[Dataset extract]
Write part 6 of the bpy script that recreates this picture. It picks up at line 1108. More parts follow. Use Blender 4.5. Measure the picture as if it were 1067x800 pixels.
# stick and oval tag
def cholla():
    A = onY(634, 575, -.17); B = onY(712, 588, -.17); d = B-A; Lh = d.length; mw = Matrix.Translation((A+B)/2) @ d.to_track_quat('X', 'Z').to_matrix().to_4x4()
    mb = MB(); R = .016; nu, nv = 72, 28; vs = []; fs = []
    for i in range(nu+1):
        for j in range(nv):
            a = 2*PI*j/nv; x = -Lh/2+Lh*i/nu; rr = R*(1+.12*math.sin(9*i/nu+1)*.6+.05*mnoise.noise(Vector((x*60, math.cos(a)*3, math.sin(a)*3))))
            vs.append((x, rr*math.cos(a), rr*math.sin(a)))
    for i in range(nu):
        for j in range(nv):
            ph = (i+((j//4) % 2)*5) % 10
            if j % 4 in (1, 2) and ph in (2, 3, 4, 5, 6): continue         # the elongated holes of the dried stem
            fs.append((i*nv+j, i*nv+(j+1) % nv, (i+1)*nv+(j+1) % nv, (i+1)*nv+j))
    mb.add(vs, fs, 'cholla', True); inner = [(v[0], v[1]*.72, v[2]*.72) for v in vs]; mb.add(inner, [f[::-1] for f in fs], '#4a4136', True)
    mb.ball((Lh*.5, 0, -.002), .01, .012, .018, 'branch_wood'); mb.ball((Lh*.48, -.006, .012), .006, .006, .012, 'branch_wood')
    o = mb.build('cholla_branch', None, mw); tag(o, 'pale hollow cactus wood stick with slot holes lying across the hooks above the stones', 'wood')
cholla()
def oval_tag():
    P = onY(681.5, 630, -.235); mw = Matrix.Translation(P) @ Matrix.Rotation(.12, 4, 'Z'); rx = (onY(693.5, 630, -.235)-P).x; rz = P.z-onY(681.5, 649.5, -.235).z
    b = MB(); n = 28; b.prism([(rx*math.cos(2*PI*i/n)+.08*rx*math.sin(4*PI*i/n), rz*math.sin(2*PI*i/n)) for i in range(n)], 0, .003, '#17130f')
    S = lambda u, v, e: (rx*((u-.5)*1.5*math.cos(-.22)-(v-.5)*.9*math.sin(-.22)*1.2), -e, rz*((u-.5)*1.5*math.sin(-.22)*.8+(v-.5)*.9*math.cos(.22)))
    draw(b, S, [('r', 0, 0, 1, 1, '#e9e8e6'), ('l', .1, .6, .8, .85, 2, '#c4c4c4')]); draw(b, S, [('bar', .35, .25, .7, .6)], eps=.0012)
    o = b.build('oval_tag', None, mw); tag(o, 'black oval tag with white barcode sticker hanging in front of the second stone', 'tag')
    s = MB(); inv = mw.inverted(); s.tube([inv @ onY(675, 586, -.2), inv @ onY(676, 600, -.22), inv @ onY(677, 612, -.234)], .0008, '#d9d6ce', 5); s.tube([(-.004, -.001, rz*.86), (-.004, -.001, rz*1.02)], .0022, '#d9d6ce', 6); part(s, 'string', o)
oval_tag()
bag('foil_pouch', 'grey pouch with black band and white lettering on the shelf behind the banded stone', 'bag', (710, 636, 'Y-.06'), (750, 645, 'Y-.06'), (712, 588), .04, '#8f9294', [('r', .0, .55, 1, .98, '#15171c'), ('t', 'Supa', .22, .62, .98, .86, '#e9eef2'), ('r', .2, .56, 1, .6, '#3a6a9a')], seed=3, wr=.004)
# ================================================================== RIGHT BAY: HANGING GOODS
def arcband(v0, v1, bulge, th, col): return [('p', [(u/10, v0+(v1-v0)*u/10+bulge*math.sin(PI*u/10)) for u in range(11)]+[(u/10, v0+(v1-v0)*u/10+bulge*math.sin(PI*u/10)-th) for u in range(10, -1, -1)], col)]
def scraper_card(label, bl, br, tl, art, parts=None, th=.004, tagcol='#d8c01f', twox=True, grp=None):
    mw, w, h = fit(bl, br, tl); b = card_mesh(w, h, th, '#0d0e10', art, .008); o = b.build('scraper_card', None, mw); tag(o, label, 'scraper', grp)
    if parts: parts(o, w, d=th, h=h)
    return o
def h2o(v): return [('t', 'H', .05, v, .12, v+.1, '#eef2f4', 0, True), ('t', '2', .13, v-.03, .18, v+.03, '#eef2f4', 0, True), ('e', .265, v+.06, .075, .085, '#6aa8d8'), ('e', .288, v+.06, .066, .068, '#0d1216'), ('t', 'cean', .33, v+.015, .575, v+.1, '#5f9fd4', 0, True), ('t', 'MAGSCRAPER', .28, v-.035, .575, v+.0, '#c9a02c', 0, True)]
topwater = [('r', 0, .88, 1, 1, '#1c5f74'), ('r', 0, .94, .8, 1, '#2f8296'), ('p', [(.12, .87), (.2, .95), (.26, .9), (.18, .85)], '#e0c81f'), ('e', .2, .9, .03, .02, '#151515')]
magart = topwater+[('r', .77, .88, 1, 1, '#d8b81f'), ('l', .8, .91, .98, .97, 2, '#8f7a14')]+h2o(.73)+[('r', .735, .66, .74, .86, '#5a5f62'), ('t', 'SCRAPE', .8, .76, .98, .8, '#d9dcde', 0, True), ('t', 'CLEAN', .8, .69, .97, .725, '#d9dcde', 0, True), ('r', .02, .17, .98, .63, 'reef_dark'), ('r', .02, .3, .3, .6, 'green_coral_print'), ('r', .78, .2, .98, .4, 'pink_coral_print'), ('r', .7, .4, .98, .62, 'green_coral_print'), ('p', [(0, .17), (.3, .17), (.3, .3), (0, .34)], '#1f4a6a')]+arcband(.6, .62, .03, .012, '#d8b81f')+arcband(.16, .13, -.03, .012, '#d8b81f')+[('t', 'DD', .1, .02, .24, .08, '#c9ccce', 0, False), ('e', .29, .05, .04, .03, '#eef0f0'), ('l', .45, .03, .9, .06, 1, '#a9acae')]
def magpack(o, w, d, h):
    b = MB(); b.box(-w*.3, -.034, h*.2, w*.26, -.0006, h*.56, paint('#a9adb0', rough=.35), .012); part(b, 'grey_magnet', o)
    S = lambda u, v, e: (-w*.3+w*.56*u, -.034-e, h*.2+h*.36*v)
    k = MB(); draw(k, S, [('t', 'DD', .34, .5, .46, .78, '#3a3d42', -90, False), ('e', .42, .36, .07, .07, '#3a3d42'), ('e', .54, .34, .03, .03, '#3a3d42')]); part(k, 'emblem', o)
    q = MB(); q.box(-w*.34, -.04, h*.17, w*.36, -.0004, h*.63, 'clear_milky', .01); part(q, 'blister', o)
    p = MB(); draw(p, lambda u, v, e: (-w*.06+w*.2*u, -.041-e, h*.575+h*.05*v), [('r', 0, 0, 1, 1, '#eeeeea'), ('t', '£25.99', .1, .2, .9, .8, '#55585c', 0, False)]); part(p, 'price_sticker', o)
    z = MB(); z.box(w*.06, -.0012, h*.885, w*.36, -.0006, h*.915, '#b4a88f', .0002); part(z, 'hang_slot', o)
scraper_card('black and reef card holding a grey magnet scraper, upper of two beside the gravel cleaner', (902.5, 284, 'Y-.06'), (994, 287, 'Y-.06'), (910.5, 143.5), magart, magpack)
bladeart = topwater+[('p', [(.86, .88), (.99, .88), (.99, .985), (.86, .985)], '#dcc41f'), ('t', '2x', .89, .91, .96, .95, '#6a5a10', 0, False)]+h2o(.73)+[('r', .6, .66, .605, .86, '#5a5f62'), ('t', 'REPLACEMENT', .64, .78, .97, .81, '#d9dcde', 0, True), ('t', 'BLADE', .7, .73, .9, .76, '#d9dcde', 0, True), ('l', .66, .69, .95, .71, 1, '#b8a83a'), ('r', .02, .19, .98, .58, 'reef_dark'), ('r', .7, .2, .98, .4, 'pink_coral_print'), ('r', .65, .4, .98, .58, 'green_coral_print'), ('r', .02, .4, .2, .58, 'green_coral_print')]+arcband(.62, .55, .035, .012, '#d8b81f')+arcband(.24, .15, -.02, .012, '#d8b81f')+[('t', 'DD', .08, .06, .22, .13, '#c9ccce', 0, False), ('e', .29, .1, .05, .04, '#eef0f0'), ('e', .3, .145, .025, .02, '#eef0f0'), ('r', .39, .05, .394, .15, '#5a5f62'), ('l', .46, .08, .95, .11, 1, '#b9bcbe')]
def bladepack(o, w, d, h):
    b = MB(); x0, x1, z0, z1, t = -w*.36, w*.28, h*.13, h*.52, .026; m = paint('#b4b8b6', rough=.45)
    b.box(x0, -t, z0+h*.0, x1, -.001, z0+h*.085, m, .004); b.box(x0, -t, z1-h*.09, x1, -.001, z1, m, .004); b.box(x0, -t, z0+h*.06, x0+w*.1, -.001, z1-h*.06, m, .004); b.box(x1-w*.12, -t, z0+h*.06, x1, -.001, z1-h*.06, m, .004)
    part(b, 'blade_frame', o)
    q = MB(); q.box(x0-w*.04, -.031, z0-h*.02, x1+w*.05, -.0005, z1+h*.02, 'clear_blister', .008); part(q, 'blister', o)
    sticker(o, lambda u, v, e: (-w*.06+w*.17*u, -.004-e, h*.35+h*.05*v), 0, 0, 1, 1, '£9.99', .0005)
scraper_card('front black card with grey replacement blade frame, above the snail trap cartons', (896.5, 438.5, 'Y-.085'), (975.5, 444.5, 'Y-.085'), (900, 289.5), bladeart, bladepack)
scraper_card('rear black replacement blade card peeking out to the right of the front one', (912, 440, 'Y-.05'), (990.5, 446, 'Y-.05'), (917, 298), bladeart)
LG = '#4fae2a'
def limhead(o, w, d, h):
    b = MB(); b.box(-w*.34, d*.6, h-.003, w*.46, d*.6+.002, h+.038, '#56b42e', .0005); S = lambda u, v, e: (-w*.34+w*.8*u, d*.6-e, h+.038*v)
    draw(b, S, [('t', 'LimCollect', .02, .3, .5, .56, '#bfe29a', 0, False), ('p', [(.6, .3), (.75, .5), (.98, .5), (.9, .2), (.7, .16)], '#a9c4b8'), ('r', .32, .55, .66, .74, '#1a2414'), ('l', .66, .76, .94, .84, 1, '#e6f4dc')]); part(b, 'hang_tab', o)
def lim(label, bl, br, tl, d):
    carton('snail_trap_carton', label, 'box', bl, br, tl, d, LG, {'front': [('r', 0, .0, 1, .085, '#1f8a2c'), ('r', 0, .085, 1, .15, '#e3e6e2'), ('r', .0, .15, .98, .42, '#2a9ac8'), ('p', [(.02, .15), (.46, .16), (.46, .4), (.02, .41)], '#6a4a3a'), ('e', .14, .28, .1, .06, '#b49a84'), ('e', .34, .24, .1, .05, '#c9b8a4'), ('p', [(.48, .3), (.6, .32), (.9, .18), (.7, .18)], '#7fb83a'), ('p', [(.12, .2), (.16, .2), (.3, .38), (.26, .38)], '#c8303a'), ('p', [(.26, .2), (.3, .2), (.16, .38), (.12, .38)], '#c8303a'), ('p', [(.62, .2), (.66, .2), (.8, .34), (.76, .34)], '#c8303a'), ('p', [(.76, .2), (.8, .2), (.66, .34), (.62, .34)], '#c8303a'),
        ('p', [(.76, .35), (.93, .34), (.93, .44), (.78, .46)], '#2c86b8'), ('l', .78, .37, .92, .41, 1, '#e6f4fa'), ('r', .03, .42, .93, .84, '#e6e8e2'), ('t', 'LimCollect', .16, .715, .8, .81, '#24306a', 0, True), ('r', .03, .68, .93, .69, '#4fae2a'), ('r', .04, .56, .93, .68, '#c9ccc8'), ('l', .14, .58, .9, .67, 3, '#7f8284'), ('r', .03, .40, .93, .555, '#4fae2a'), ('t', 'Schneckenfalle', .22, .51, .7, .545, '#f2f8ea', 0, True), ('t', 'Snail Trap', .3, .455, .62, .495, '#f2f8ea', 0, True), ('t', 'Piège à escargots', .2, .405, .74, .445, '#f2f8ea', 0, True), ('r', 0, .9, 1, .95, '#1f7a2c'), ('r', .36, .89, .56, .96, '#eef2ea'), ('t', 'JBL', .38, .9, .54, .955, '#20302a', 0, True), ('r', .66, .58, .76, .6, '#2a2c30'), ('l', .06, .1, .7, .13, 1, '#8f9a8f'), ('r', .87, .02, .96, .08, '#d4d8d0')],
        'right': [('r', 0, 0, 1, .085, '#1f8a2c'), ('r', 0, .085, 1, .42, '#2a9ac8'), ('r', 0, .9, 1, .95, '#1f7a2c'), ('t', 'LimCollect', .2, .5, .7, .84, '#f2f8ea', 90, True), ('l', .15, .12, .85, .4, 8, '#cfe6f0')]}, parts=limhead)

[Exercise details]
Report all lines of the material that contain the word "parts".

[Response below]
Write part 6 of the bpy script that recreates this picture. It picks up at line 1108. More parts follow. Use Blender 4.5. Measure the picture as if it were 1067x800 pixels.
def scraper_card(label, bl, br, tl, art, parts=None, th=.004, tagcol='#d8c01f', twox=True, grp=None):
    if parts: parts(o, w, d=th, h=h)
        'right': [('r', 0, 0, 1, .085, '#1f8a2c'), ('r', 0, .085, 1, .42, '#2a9ac8'), ('r', 0, .9, 1, .95, '#1f7a2c'), ('t', 'LimCollect', .2, .5, .7, .84, '#f2f8ea', 90, True), ('l', .15, .12, .85, .4, 8, '#cfe6f0')]}, parts=limhead)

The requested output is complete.